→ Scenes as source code

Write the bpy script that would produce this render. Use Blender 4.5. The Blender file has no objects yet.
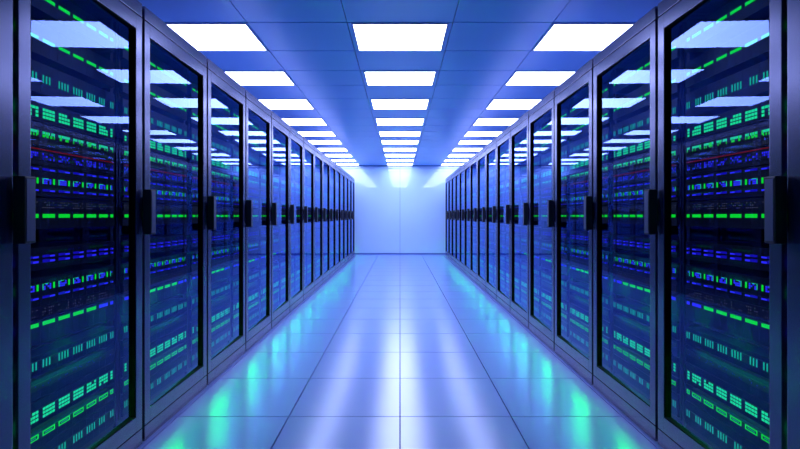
import bpy, bmesh, math, random

# ------------------------------------------------------------------ basics
SC = bpy.context.scene
COL = SC.collection
W = 1.25            # half width of the aisle, cabinet front to cabinet front
EYE = 1.1095        # lens height
CEIL = 2.57         # ceiling height
F = 452.0           # focal length in pixels of the 800 wide frame
HOR = 216.0
PITCH = 0.732       # cabinet width
FIRST = 1.470       # where the first whole cabinet starts
ENDWALL = 13.09

# camera
cam_data = bpy.data.cameras.new('camera')
cam = bpy.data.objects.new('camera', cam_data)
COL.objects.link(cam)
cam.location = (0, 0, EYE)
cam.rotation_euler = (math.pi / 2, 0, 0)
cam_data.sensor_width = 36
cam_data.lens = 36 * F / 800
cam_data.shift_y = -(224.5 - HOR) / 800
cam_data.clip_start = 0.02
SC.camera = cam

# world, exposure
world = bpy.data.worlds.new('world')
SC.world = world
world.use_nodes = True
world.node_tree.nodes['Background'].inputs['Color'].default_value = (0.02, 0.04, 0.12, 1)
world.node_tree.nodes['Background'].inputs['Strength'].default_value = 0.3
SC.view_settings.view_transform = 'Standard'
SC.view_settings.look = 'None'
SC.view_settings.exposure = 0.42
SC.view_settings.gamma = 1.0
SC.view_settings.use_curve_mapping = False
SC.cycles.max_bounces = 10
SC.cycles.transparent_max_bounces = 24
SC.cycles.sample_clamp_indirect = 6.0
SC.cycles.caustics_reflective = True

LAMP = (6.0, 6.9, 12.5)      # radiance of the ceiling lamps

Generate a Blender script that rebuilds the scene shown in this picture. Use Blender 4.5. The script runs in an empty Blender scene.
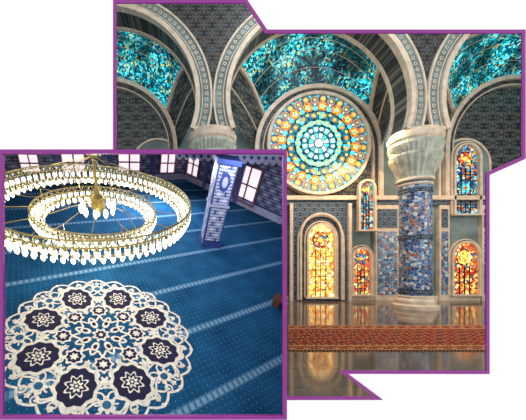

→ What the task requires
Go through the material line by line. Show each line that contains the string "objects".

→ Output
Write the bpy script that would produce this render. Use Blender 4.5. The Blender file has no objects yet.
cam = bpy.data.objects.new('camera', cam_data)
COL.objects.link(cam)